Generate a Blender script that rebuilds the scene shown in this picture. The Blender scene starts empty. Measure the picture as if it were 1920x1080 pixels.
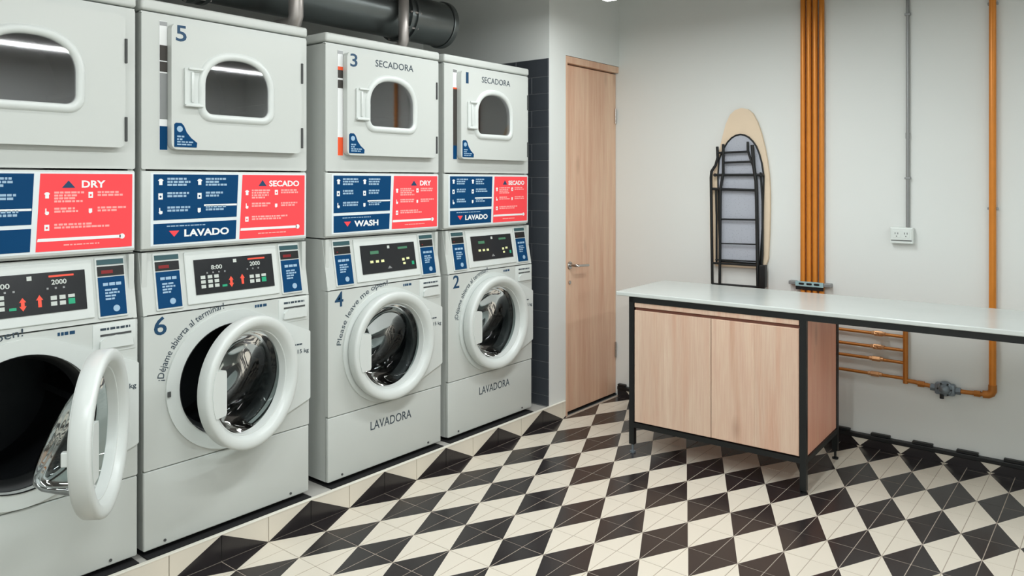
import bpy, bmesh, math, random
from mathutils import Vector, Matrix
random.seed(7)
S = bpy.context.scene
COL = S.collection
PI = math.pi
R = math.radians

# ------------------------------------------------------------------ camera
cam = bpy.data.cameras.new('camera')
cam.sensor_width = 36.0
cam.lens = 1433.6 * 36 / 1920
cam.shift_y = -(540 - 339.04) / 1920
cam.clip_start = 0.02
camo = bpy.data.objects.new('camera', cam)
COL.objects.link(camo)
camo.location = (-3.7298, -2.6401, 1.4209)
camo.rotation_euler = (R(90), 0, 0.6826 - PI / 2)
S.camera = camo

# ------------------------------------------------------------------ world, light, exposure
w = bpy.data.worlds.new('world'); S.world = w; w.use_nodes = True
w.node_tree.nodes['Background'].inputs[0].default_value = (0.8, 0.9, 1.0, 1)
w.node_tree.nodes['Background'].inputs[1].default_value = 0.3
S.view_settings.view_transform = 'Standard'
S.view_settings.look = 'None'
S.view_settings.exposure = -0.70
S.view_settings.gamma = 1.0
S.view_settings.use_curve_mapping = False
LAMP_Z = 2.412
LAMPS = [(-0.72, -0.42), (-2.25, -0.42), (-3.9, -0.42), (-0.95, -1.2), (-2.4, -1.6), (-4.0, -1.6), (-0.20, -3.55), (-1.9, -3.55), (-3.6, -3.55)]
LAMP_POWER = [9.0, 3.5, 3.5, 34.0, 36.0, 40.0, 11.0, 30.0, 34.0]
for k, (lx, ly) in enumerate(LAMPS):
    ld = bpy.data.lights.new('lamp_light', 'AREA'); ld.shape = 'RECTANGLE'; ld.size = 1.14; ld.size_y = 0.05
    ld.energy = LAMP_POWER[k]; ld.color = (0.945, 0.995, 1.0)
    lo = bpy.data.objects.new('lamp_light', ld); COL.objects.link(lo); lo.location = (lx, ly, LAMP_Z - 0.006)

# ------------------------------------------------------------------ materials
def lin(c):
    c = c / 255.0
    return c / 12.92 if c <= 0.04045 else ((c + 0.055) / 1.055) ** 2.4
def rgb(r, g, b): return (lin(r), lin(g), lin(b), 1.0)

def mat(name, col, rough=0.5, metal=0.0, noise=0.0, nscale=8.0, bump=0.0, bscale=200.0, emit=None, estr=0.0, coat=0.0):
    m = bpy.data.materials.new(name); m.use_nodes = True
    nt = m.node_tree; b = nt.nodes['Principled BSDF']
    b.inputs['Base Color'].default_value = col
    b.inputs['Roughness'].default_value = rough
    b.inputs['Metallic'].default_value = metal
    if coat: b.inputs['Coat Weight'].default_value = coat
    if emit:
        b.inputs['Emission Color'].default_value = emit; b.inputs['Emission Strength'].default_value = estr
    tc = nt.nodes.new('ShaderNodeTexCoord')
    n = nt.nodes.new('ShaderNodeTexNoise'); n.inputs['Scale'].default_value = nscale; n.inputs['Detail'].default_value = 4
    nt.links.new(tc.outputs['Object'], n.inputs['Vector'])
    if noise:
        mx = nt.nodes.new('ShaderNodeMix'); mx.data_type = 'RGBA'
        mx.inputs[6].default_value = tuple(c * (1 - noise) for c in col[:3]) + (1,)
        mx.inputs[7].default_value = tuple(min(1, c * (1 + noise)) for c in col[:3]) + (1,)
        nt.links.new(n.outputs['Fac'], mx.inputs[0]); nt.links.new(mx.outputs[2], b.inputs['Base Color'])
    mr = nt.nodes.new('ShaderNodeMapRange')
    mr.inputs[3].default_value = max(0.02, rough - 0.04); mr.inputs[4].default_value = min(1, rough + 0.04)
    nt.links.new(n.outputs['Fac'], mr.inputs[0]); nt.links.new(mr.outputs[0], b.inputs['Roughness'])
    if bump:
        n2 = nt.nodes.new('ShaderNodeTexNoise'); n2.inputs['Scale'].default_value = bscale
        bp = nt.nodes.new('ShaderNodeBump'); bp.inputs['Strength'].default_value = bump; bp.inputs['Distance'].default_value = 0.002
        nt.links.new(tc.outputs['Object'], n2.inputs['Vector']); nt.links.new(n2.outputs['Fac'], bp.inputs['Height'])
        nt.links.new(bp.outputs[0], b.inputs['Normal'])
    return m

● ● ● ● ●

• TASK DIRECTIONS: Give back the whole listing as it stands, minus its pictures.

• RESULT:
Generate a Blender script that rebuilds the scene shown in this picture. The Blender scene starts empty. Measure the picture as if it were 1920x1080 pixels.
import bpy, bmesh, math, random
from mathutils import Vector, Matrix
random.seed(7)
S = bpy.context.scene
COL = S.collection
PI = math.pi
R = math.radians

# ------------------------------------------------------------------ camera
cam = bpy.data.cameras.new('camera')
cam.sensor_width = 36.0
cam.lens = 1433.6 * 36 / 1920
cam.shift_y = -(540 - 339.04) / 1920
cam.clip_start = 0.02
camo = bpy.data.objects.new('camera', cam)
COL.objects.link(camo)
camo.location = (-3.7298, -2.6401, 1.4209)
camo.rotation_euler = (R(90), 0, 0.6826 - PI / 2)
S.camera = camo

# ------------------------------------------------------------------ world, light, exposure
w = bpy.data.worlds.new('world'); S.world = w; w.use_nodes = True
w.node_tree.nodes['Background'].inputs[0].default_value = (0.8, 0.9, 1.0, 1)
w.node_tree.nodes['Background'].inputs[1].default_value = 0.3
S.view_settings.view_transform = 'Standard'
S.view_settings.look = 'None'
S.view_settings.exposure = -0.70
S.view_settings.gamma = 1.0
S.view_settings.use_curve_mapping = False
LAMP_Z = 2.412
LAMPS = [(-0.72, -0.42), (-2.25, -0.42), (-3.9, -0.42), (-0.95, -1.2), (-2.4, -1.6), (-4.0, -1.6), (-0.20, -3.55), (-1.9, -3.55), (-3.6, -3.55)]
LAMP_POWER = [9.0, 3.5, 3.5, 34.0, 36.0, 40.0, 11.0, 30.0, 34.0]
for k, (lx, ly) in enumerate(LAMPS):
    ld = bpy.data.lights.new('lamp_light', 'AREA'); ld.shape = 'RECTANGLE'; ld.size = 1.14; ld.size_y = 0.05
    ld.energy = LAMP_POWER[k]; ld.color = (0.945, 0.995, 1.0)
    lo = bpy.data.objects.new('lamp_light', ld); COL.objects.link(lo); lo.location = (lx, ly, LAMP_Z - 0.006)

# ------------------------------------------------------------------ materials
def lin(c):
    c = c / 255.0
    return c / 12.92 if c <= 0.04045 else ((c + 0.055) / 1.055) ** 2.4
def rgb(r, g, b): return (lin(r), lin(g), lin(b), 1.0)

def mat(name, col, rough=0.5, metal=0.0, noise=0.0, nscale=8.0, bump=0.0, bscale=200.0, emit=None, estr=0.0, coat=0.0):
    m = bpy.data.materials.new(name); m.use_nodes = True
    nt = m.node_tree; b = nt.nodes['Principled BSDF']
    b.inputs['Base Color'].default_value = col
    b.inputs['Roughness'].default_value = rough
    b.inputs['Metallic'].default_value = metal
    if coat: b.inputs['Coat Weight'].default_value = coat
    if emit:
        b.inputs['Emission Color'].default_value = emit; b.inputs['Emission Strength'].default_value = estr
    tc = nt.nodes.new('ShaderNodeTexCoord')
    n = nt.nodes.new('ShaderNodeTexNoise'); n.inputs['Scale'].default_value = nscale; n.inputs['Detail'].default_value = 4
    nt.links.new(tc.outputs['Object'], n.inputs['Vector'])
    if noise:
        mx = nt.nodes.new('ShaderNodeMix'); mx.data_type = 'RGBA'
        mx.inputs[6].default_value = tuple(c * (1 - noise) for c in col[:3]) + (1,)
        mx.inputs[7].default_value = tuple(min(1, c * (1 + noise)) for c in col[:3]) + (1,)
        nt.links.new(n.outputs['Fac'], mx.inputs[0]); nt.links.new(mx.outputs[2], b.inputs['Base Color'])
    mr = nt.nodes.new('ShaderNodeMapRange')
    mr.inputs[3].default_value = max(0.02, rough - 0.04); mr.inputs[4].default_value = min(1, rough + 0.04)
    nt.links.new(n.outputs['Fac'], mr.inputs[0]); nt.links.new(mr.outputs[0], b.inputs['Roughness'])
    if bump:
        n2 = nt.nodes.new('ShaderNodeTexNoise'); n2.inputs['Scale'].default_value = bscale
        bp = nt.nodes.new('ShaderNodeBump'); bp.inputs['Strength'].default_value = bump; bp.inputs['Distance'].default_value = 0.002
        nt.links.new(tc.outputs['Object'], n2.inputs['Vector']); nt.links.new(n2.outputs['Fac'], bp.inputs['Height'])
        nt.links.new(bp.outputs[0], b.inputs['Normal'])
    return m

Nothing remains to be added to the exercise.